You fall backward into the mud. He's standing over you now, raising the club for the second swing, the one that finishes it.
Then, his chest explodes.
Whitfield, 10 ft away, rifle still smoking.
The German drops on top of you, dead weight. You can't move. You can't breathe. You just lie there under a dead man while the fighting continues around you. 90 seconds. That's how long the raid lasts.
90 seconds, and then they're gone.
Back over the parapet, into no man's land, like they were never there.
Whitfield pulls the body off you, checks your shoulder. Dislocated, not broken.
He pops it back in without warning. You scream. "You're fine," he says. "Get up." You get up. You look at Ellis. You look at the three others. You look at the blood on your hands that isn't yours. 90 seconds.
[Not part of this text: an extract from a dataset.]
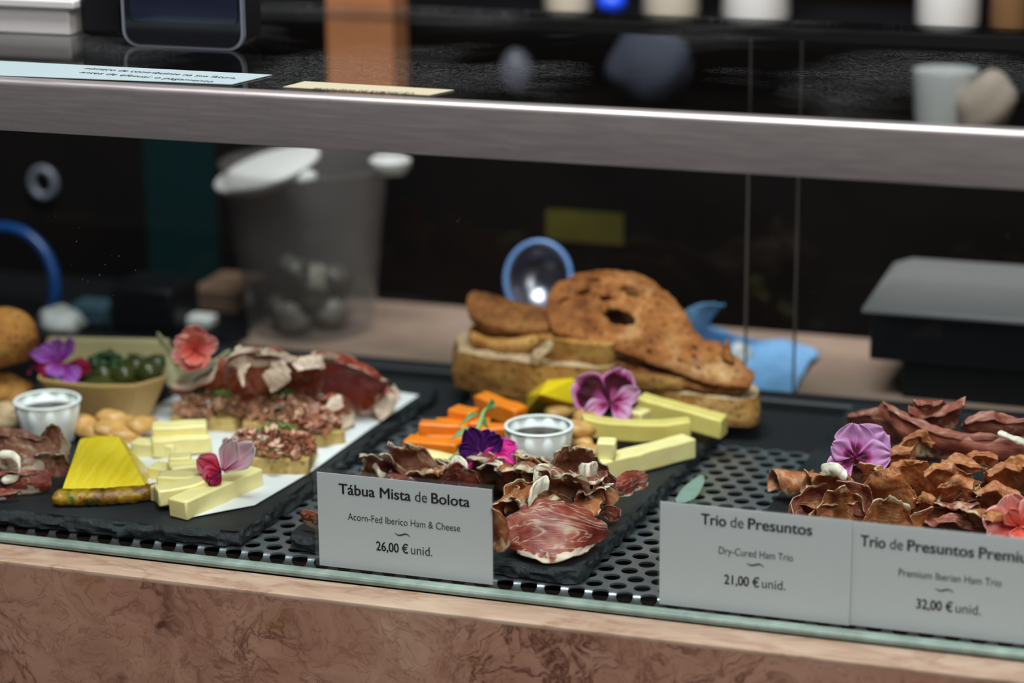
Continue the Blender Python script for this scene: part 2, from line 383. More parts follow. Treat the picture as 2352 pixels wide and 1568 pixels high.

You survived because Whitfield was faster than the German.
That's it. That's the only reason you're alive.
The gas gong wakes you. You're back where we started fumbling for your mask.
Dawson dead beside you. The yellow green cloud 30 yards out. You get the mask on.
Breathe through the filter. Your eyes burn anyway. The seal isn't perfect. It never is. The cloud passes over. Men who didn't get their masks on are on the ground coughing, choking. Phosgene doesn't kill you right away. It kills you in 48 hours after your lungs fill with fluid. Cook is one of them. You find him slumped against the trench wall. Respirator still in his hands. He never got it on. You wonder if he tried.
At 0600 relief arrives. Fresh troops moving up. Your unit rotates back to support. Four days in the fire trench.
Four days in support. Four days in reserve. Then back to the front. You walk out through the communication trench. Three quarters of a mile of mud.
Whitfield walks beside you. Four days off. Clean your rifle. Get some sleep.